WASHINGTON — After two test failures and a subsequent two-year hiatus, the United States’ primary missile defense system passed a key flight test Jan. 26 at Vandenberg Air Force Base, Calif., and is a step closer to attempting once again to intercept ballistic missiles.
The most recent test of the Ground-based Midcourse Defense system by the U.S. Missile Defense Agency focused on the Exoatmospheric Kill Vehicle (EKV) Capability Enhancement 2, a crucial component of the missile shield that has proved problematic in the past.
In December 2010, a guidance error led to the missile missing the intercept. Shortly thereafter, in February 2011, the flight test program was suspended.
In theory, the defense system is expected to protect the United States from a ballistic missile attack, particularly future threats from North Korea. When operating as expected, the kill vehicle is designed to launch, home in on its target, and then destroy an incoming warhead upon impact. The system tested Jan. 26 was an upgraded version of the Raytheon-built EKV that tops the 20 U.S. missile interceptors at Vandenberg and Fort Greely, Alaska.
But during this exercise, the system was not required to intercept a missile. Instead, it performed “a variety of pre-planned maneuvers to collect performance data in space,” according to a press release from the U.S. Defense |Department.

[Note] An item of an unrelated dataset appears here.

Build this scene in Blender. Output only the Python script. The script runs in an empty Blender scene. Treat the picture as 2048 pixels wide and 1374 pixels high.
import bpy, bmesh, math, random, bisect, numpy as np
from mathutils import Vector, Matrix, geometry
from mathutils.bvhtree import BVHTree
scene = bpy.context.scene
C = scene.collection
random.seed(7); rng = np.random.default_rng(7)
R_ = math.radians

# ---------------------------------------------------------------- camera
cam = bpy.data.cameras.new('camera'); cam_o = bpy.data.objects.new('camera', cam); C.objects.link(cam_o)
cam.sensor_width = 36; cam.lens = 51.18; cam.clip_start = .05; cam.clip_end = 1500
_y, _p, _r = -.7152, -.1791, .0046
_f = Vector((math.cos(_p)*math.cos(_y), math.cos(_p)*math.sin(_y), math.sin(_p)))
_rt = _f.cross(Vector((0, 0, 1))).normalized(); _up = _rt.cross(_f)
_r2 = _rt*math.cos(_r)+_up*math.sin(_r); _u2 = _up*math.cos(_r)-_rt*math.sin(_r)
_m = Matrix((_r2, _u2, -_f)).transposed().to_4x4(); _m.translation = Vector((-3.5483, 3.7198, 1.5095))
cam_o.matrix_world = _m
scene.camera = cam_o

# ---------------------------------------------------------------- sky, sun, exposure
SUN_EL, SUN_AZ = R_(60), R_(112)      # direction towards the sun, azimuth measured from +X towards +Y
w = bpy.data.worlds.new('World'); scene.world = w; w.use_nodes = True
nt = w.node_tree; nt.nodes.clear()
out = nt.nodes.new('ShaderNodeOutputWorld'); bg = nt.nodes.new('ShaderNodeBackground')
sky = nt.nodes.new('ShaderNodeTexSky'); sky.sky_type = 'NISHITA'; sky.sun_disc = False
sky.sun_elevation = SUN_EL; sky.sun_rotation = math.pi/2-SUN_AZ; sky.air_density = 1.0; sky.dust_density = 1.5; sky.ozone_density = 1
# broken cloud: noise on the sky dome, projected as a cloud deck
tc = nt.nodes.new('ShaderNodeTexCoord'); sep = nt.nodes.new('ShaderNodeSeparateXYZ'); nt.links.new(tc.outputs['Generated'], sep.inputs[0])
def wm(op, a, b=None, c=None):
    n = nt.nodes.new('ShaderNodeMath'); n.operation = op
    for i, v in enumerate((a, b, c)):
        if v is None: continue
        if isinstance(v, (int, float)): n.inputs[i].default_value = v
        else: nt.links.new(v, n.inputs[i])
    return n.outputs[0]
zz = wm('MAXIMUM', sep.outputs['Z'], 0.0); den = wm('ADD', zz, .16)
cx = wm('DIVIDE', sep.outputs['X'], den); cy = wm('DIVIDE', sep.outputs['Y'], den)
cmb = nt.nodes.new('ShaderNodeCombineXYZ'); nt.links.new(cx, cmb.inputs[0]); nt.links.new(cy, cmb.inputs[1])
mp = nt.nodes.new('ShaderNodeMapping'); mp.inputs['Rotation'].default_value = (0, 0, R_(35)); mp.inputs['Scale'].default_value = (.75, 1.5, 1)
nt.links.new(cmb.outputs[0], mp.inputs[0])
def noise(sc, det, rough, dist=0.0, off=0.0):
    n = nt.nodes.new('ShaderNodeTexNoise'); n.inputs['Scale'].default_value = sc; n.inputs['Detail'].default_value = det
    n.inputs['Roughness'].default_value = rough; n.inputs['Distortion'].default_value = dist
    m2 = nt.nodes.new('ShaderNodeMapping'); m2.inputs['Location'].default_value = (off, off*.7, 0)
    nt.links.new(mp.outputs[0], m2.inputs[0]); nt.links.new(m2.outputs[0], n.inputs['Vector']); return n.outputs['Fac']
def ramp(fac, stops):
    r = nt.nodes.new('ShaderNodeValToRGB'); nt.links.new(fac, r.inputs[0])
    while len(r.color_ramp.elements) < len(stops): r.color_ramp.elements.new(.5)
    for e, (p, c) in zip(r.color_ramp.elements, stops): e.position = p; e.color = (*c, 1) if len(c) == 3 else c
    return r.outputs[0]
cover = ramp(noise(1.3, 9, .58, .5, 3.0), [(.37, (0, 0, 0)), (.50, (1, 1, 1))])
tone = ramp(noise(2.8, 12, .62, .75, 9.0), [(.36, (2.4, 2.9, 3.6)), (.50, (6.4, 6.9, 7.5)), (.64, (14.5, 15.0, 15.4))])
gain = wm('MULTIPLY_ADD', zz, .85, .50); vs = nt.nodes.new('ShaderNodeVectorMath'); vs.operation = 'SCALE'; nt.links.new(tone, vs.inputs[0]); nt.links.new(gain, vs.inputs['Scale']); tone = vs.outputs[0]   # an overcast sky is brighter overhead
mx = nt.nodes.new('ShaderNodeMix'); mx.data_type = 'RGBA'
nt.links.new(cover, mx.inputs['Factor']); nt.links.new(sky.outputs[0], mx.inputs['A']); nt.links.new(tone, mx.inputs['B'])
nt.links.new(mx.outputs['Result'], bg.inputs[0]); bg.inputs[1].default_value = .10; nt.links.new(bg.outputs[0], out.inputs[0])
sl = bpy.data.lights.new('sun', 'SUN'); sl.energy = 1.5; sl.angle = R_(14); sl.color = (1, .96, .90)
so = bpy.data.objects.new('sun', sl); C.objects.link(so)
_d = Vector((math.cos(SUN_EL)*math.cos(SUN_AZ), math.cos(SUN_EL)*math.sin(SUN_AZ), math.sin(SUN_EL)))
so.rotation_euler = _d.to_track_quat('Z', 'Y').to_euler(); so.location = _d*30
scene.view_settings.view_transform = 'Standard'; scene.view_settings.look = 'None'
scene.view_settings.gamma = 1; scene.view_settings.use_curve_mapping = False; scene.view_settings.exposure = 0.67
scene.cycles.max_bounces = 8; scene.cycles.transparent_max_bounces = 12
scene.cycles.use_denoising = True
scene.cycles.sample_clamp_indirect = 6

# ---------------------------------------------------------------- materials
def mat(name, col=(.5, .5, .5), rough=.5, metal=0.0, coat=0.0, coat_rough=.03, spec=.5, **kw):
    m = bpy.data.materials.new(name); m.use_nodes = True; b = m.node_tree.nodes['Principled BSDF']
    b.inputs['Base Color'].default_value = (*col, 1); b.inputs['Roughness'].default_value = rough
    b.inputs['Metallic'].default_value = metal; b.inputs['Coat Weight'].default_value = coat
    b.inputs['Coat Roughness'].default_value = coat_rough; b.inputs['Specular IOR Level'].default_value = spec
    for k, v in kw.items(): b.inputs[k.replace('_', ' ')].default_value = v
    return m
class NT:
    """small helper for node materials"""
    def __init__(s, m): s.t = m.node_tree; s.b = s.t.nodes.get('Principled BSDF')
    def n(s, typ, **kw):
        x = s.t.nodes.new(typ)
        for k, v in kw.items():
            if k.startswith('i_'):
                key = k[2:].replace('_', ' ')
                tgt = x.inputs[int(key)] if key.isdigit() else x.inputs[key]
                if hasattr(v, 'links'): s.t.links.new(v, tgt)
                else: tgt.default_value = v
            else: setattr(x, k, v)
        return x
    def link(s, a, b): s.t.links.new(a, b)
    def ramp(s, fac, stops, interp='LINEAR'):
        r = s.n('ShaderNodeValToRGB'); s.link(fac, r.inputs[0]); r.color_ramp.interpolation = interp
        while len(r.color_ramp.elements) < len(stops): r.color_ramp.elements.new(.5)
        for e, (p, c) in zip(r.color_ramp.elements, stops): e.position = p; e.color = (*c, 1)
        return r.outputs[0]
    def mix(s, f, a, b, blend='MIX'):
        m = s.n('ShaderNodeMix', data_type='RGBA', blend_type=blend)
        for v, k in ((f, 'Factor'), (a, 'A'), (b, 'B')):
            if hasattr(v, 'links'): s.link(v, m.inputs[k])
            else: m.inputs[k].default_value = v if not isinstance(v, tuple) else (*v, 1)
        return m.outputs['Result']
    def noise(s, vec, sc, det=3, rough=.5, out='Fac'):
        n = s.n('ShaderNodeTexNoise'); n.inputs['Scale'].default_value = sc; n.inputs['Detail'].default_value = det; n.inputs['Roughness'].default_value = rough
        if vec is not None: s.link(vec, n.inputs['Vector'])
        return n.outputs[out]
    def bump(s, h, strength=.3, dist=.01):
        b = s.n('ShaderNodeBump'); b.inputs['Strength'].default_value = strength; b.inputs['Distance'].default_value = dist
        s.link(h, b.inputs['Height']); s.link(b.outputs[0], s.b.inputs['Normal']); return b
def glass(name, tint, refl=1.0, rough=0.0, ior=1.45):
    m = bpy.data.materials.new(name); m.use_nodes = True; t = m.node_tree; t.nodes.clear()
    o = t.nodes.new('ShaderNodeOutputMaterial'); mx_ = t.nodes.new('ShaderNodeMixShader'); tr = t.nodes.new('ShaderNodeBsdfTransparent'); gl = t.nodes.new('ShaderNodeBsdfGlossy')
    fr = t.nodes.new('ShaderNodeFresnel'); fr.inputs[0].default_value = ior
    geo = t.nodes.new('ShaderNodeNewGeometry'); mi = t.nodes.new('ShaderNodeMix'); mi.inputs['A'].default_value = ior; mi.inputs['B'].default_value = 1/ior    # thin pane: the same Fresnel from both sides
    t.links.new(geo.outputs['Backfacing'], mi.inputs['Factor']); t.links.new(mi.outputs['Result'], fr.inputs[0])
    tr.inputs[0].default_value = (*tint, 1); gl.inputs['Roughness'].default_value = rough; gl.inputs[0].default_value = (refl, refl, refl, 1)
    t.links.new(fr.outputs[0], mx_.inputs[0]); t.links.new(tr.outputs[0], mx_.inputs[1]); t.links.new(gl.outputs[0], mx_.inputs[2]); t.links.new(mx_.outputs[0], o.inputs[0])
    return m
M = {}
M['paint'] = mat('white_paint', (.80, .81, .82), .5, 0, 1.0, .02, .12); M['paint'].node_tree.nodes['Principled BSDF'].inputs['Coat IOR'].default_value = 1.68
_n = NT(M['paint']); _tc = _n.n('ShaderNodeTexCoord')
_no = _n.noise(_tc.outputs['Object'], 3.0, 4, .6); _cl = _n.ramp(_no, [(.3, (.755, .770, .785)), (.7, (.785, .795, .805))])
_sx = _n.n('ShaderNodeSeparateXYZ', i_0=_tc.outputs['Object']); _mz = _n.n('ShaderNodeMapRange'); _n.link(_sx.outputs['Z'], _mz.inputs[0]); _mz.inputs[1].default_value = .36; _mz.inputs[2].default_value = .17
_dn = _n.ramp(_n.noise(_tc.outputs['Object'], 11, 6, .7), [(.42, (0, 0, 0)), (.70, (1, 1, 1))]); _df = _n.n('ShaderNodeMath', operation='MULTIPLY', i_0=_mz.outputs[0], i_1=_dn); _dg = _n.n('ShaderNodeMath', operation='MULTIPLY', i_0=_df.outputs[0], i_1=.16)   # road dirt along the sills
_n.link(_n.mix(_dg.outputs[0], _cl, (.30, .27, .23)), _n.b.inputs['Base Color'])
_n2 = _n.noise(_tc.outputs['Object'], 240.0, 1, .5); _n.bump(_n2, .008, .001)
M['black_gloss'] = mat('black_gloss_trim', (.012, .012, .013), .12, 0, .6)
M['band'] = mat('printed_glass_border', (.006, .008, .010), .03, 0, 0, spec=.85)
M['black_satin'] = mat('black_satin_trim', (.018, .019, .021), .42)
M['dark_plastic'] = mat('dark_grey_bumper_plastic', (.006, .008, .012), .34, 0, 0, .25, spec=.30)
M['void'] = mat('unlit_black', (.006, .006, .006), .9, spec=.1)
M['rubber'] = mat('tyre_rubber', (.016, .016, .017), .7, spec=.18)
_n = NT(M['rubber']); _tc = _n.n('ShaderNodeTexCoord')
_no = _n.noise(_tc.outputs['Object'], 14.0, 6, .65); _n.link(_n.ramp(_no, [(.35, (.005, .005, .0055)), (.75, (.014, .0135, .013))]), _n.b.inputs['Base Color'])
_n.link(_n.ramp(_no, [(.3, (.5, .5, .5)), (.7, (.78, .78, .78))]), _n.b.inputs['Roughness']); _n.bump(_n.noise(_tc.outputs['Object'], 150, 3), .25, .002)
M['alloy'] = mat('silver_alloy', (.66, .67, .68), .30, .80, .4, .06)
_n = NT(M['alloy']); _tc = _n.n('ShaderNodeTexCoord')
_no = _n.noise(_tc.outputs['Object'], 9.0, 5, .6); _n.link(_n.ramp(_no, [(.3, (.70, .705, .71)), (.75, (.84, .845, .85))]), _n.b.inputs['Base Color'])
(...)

“Today’s test allowed us to challenge the EKV in a series of realistic outer-space environments, which gives us a broad range of data prior to moving toward an intercept scenario,” Wes Kremer, vice president of air and missile defense systems at Raytheon Missile Systems, Tucson, Ariz., said in a prepared statement.
The latest flight test cost about $170 million, said Rick Lehner, a spokesman for the Missile Defense Agency.
Lehner said the agency would study the test results and use those data to determine a date for the next step, which would likely be an intercept test.
The Ground-Based Midcourse system has not had a successful intercept test since December 2008.
Boeing Strategic Missile & Defense Systems of Huntsville, Ala., is the program’s prime contractor. Raytheon, Northrop Grumman Electronic Systems of Baltimore and Orbital Sciences Corp. of Dulles, Va., build parts of the system.